Question

One mole of gas occupying 3 liters of volume is expanded against constant external pressure of one atm to a volume of 15 liters. The work done by the system is:
(A) $ - 1.215 \times {10^3}$ J
(B) $ + 12.15 \times {10^3}$ J
(C) $ + 121.5 \times {10^3}$ J
(D) $ + 1.215 \times {10^3}$ J

Answer 1

Hint:In order to solve these types of questions we should first recognize the type of process and according to which we will be knowing the work done in different processes is different. Since pressure is constant it is an isobaric process. And work done in isobaric process is equal to $P\Delta V$

Complete answer:For solving this question we need to know what kind of process so this can be decoded by the help of information given in the question since it is given in question the volume is expanded against constant external pressure, so we noted that the pressure is constant so it is an isobaric process.Now we have to learn about isobaric process:The isobaric process occurs at constant pressure.
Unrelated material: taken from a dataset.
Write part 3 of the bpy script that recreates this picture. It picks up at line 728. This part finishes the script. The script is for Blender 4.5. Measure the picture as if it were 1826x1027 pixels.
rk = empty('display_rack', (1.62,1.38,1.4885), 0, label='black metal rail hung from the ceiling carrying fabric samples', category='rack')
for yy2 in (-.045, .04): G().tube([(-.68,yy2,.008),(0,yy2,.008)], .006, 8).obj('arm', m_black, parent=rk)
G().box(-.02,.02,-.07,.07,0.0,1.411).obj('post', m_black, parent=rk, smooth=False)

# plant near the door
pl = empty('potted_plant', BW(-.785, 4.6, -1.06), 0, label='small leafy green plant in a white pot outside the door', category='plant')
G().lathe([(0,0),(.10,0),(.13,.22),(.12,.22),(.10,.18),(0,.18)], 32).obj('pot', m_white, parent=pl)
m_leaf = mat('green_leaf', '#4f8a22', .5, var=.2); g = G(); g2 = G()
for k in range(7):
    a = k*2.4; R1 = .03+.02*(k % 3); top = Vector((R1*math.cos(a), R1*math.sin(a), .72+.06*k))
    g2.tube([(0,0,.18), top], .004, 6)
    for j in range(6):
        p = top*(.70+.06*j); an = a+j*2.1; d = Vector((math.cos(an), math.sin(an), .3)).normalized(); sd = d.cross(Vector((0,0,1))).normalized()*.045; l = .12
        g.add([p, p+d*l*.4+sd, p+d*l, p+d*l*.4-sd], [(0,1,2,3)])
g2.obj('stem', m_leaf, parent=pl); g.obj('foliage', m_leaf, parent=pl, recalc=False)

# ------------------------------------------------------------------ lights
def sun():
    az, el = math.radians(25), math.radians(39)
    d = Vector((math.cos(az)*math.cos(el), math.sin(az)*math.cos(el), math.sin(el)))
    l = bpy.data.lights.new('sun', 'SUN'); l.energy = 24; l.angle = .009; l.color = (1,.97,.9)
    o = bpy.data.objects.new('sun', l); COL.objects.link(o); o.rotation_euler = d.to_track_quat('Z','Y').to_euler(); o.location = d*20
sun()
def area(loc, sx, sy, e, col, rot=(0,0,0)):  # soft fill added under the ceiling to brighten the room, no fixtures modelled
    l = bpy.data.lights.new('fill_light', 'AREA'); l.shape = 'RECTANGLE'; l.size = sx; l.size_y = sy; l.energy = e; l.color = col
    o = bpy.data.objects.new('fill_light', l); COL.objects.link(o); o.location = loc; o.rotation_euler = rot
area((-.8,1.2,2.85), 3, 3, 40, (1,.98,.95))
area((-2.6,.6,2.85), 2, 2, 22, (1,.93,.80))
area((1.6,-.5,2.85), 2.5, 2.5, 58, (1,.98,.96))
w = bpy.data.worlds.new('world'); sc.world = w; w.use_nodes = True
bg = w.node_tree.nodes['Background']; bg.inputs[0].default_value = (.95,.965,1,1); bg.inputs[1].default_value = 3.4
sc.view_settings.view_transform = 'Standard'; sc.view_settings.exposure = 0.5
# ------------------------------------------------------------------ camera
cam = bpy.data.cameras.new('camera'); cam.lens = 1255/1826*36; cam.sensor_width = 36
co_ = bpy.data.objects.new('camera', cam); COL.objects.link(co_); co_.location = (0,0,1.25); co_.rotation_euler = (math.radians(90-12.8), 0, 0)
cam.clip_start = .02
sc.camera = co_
Since the pressure is constant the force exerted is constant and work done is given as: $P\Delta V$
And the whole process is called isobaric expansion.Since the force applied is external force so the work done will be negative.So the equation will be $ - P\Delta V$
Up till now it is clear now that the correct option will be A but we need to solve this.So the work done by the system against an external pressure is given by$W = - {P_{ext.}}\Delta V$
Now we will find what are the resource given in question can be utilized:
${P_{ext.}}$ = 1 atm
${V_f}$ = 15L
${V_i}$ = 3L
So according to the formula putting all the values in it:
$W = - 1(15 - 3)$
$W = - 12L atm$
Since the options are given in Joules so we need to convert it in Joules.
Since we know that $1L atm = 101.325J$
Therefore,$ - 12 \times 101.325 = - 1.215 \times {10^3}$
Hence the work done by the system is $ - 1.215 \times {10^3}$ J.

So,(A) option is correct.

Note:However there are more such three processes rather than isobaric which are isochoric in which volume is constant, isothermal in which temperature is constant and adiabatic in which no heat is transferred (exchanged) by the system.